> _Your task_
Extract the lines from the start through the line that holds "return (f(r), f(g), f(b), 1)", both included, omitting all images.

━━━━━━━━━━━━━━━━━━━━

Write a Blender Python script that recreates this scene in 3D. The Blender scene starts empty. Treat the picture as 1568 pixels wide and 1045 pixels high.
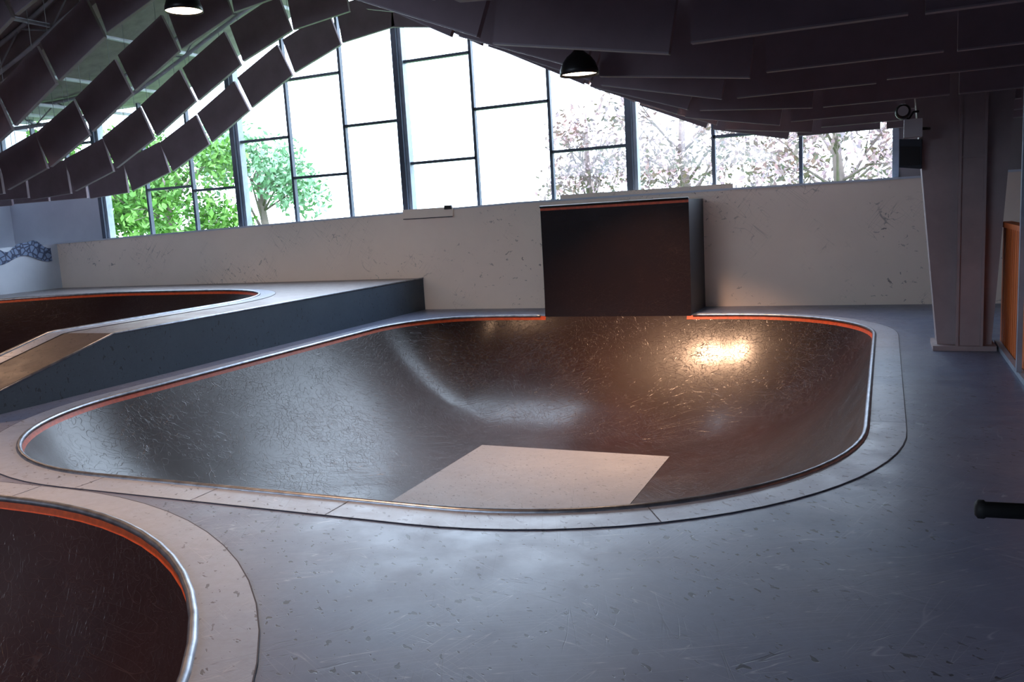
import bpy, bmesh, math, random
from mathutils import Vector, Matrix
from mathutils.geometry import tessellate_polygon
random.seed(4)
scene = bpy.context.scene
try:
    scene.view_settings.view_transform = 'Standard'
    scene.view_settings.look = 'None'
    scene.view_settings.exposure = 0.33
except Exception:
    pass

# ------------------------------------------------------------------ materials
def srgb(r, g, b):
    f = lambda c: (c/255/12.92) if c/255 <= .04045 else ((c/255+.055)/1.055)**2.4
    return (f(r), f(g), f(b), 1)

class NT:
    def __init__(s, name):
        s.m = bpy.data.materials.new(name); s.m.use_nodes = True
        s.t = s.m.node_tree; s.b = s.t.nodes['Principled BSDF']
        s.tc = s.t.nodes.new('ShaderNodeTexCoord')
    def n(s, typ, **kw):
        nd = s.t.nodes.new(typ)
        for k, v in kw.items(): setattr(nd, k, v)
        return nd
    def l(s, a, b): s.t.links.new(a, b)
    def noise(s, scale=1, detail=3, rough=.5, rot=(0, 0, 0), sc=(1, 1, 1), dist=0, loc=(0, 0, 0)):
        mp = s.n('ShaderNodeMapping')
        mp.inputs['Scale'].default_value = sc; mp.inputs['Location'].default_value = loc
        m2 = s.n('ShaderNodeMapping'); m2.inputs['Rotation'].default_value = rot
        s.l(s.tc.outputs['Object'], m2.inputs['Vector']); s.l(m2.outputs[0], mp.inputs['Vector'])
        nz = s.n('ShaderNodeTexNoise'); nz.inputs['Scale'].default_value = scale
        nz.inputs['Detail'].default_value = detail; nz.inputs['Roughness'].default_value = rough
        nz.inputs['Distortion'].default_value = dist
        s.l(mp.outputs[0], nz.inputs['Vector']); return nz.outputs['Fac']
    def ramp(s, fac, stops):
        r = s.n('ShaderNodeValToRGB'); e = r.color_ramp.elements
        while len(e) < len(stops): e.new(.5)
        for i, (p, c) in enumerate(stops):
            e[i].position = p
            e[i].color = c if hasattr(c, '__len__') else (c, c, c, 1)
        s.l(fac, r.inputs[0]); return r.outputs[0]
    def math(s, op, a, b):
        m = s.n('ShaderNodeMath', operation=op)
        for i, v in enumerate((a, b)):
            if isinstance(v, (int, float)): m.inputs[i].default_value = v
            else: s.l(v, m.inputs[i])
        return m.outputs[0]
    def mix(s, fac, a, b):
        m = s.n('ShaderNodeMix', data_type='RGBA')
        if isinstance(fac, (int, float)): m.inputs[0].default_value = fac
        else: s.l(fac, m.inputs[0])
        for i, v in ((6, a), (7, b)):
            if isinstance(v, tuple): m.inputs[i].default_value = v
            else: s.l(v, m.inputs[i])
        return m.outputs[2]
    def scratches(s, sets, width=.012, cover=.5, mscale=1.6):
        """thin contour lines of strongly stretched smooth noise = long straight scuffs"""
        out = None
        for i, (ang, sx, sy, rx) in enumerate(sets):
            nz = s.noise(1, 0, .5, (rx, 0, ang), (sx, sy, sy), .15, (i*3.7, i*9.1, 2*i))
            li = s.ramp(nz, [(.5-width, 0.), (.5, 1.), (.5+width, 0.)])
            pt = s.ramp(s.noise(mscale, 3, .65, loc=(i*5, 3, i)), [(cover-.02, 0.), (cover+.1, 1.)])
            v = s.math('MULTIPLY', li, pt)
            out = v if out is None else s.math('MAXIMUM', out, v)
        return out
    def bumpn(s, h, strength=.2, dist=.01):
        b = s.n('ShaderNodeBump'); b.inputs['Strength'].default_value = strength
        b.inputs['Distance'].default_value = dist
        s.l(h, b.inputs['Height']); return b.outputs[0]
    def bump(s, h, strength=.2, dist=.01):
        s.l(s.bumpn(h, strength, dist), s.b.inputs['Normal'])
    def setp(s, **kw):
        for k, v in kw.items():
            k = k.replace('_', ' ')
            if isinstance(v, (int, float, tuple)): s.b.inputs[k].default_value = v
            else: s.l(v, s.b.inputs[k])
        return s.m

def simple(name, c1, c2=None, rough=.6, metal=0, nscale=4, bump=0, spec=.5):
    q = NT(name)
    if c2 is None: c2 = tuple(x*.8 for x in c1[:3])+(1,)
    f = q.ramp(q.noise(nscale, 5, .6), [(.3, 0.), (.7, 1.)])
    q.setp(Base_Color=q.mix(f, c1, c2), Roughness=rough, Metallic=metal)
    q.b.inputs['Specular IOR Level'].default_value = spec
    if bump: q.bump(q.noise(nscale*10, 4), bump, .01)
    return q.m

def deck_mat(name, c1, c2, light, dark, rough=.38, spec=.5):
    q = NT(name)
    base = q.mix(q.ramp(q.noise(.5, 6, .6), [(.35, 0.), (.65, 1.)]), c1, c2)
    base = q.mix(q.ramp(q.noise(16, 6, .7), [(.40, 0.), (.80, .22)]), base, dark)
    s1 = q.scratches([(.5, .8, 18, 0), (-.6, 1.0, 20, 0), (1.9, .7, 17, 0), (2.7, .9, 21, 0)], .007, .50)
    s2 = q.scratches([(1.2, 1.1, 18, 0), (2.4, .9, 20, 0), (.2, 1.0, 19, 0)], .008, .52)
    base = q.mix(q.math('MULTIPLY', s1, .30), base, light)
    base = q.mix(q.math('MULTIPLY', s2, .6), base, dark)
    chips = q.ramp(q.noise(16, 2, .5, rot=(0, 0, .7), sc=(1, 1.7, 1), dist=.4), [(.655, 0.), (.67, 1.)])
    mask = q.ramp(q.noise(.7, 3, .5, loc=(3, 3, 3)), [(.40, 0.), (.50, 1.)])
    chips = q.math('MULTIPLY', chips, mask)
    base = q.mix(q.math('MULTIPLY', chips, .85), base, dark)
    lch = q.ramp(q.noise(9, 3, .6, rot=(0, 0, -.5), sc=(1, 2.0, 1), dist=.6, loc=(9, 2, 0)), [(.72, 0.), (.74, .35)])
    base = q.mix(lch, base, light)
    r = q.ramp(q.noise(3, 6, .7), [(.3, rough-.07), (.7, rough+.10)])
    h = q.math('SUBTRACT', q.math('MULTIPLY', q.noise(30, 3), .15), q.math('MAXIMUM', q.math('MULTIPLY', s2, .6), chips))
    q.bump(h, .3, .003)
    q.b.inputs['Specular IOR Level'].default_value = spec
    return q.setp(Base_Color=base, Roughness=r)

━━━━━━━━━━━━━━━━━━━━

> _Solved exercise_
Write a Blender Python script that recreates this scene in 3D. The Blender scene starts empty. Treat the picture as 1568 pixels wide and 1045 pixels high.
import bpy, bmesh, math, random
from mathutils import Vector, Matrix
from mathutils.geometry import tessellate_polygon
random.seed(4)
scene = bpy.context.scene
try:
    scene.view_settings.view_transform = 'Standard'
    scene.view_settings.look = 'None'
    scene.view_settings.exposure = 0.33
except Exception:
    pass

# ------------------------------------------------------------------ materials
def srgb(r, g, b):
    f = lambda c: (c/255/12.92) if c/255 <= .04045 else ((c/255+.055)/1.055)**2.4
    return (f(r), f(g), f(b), 1)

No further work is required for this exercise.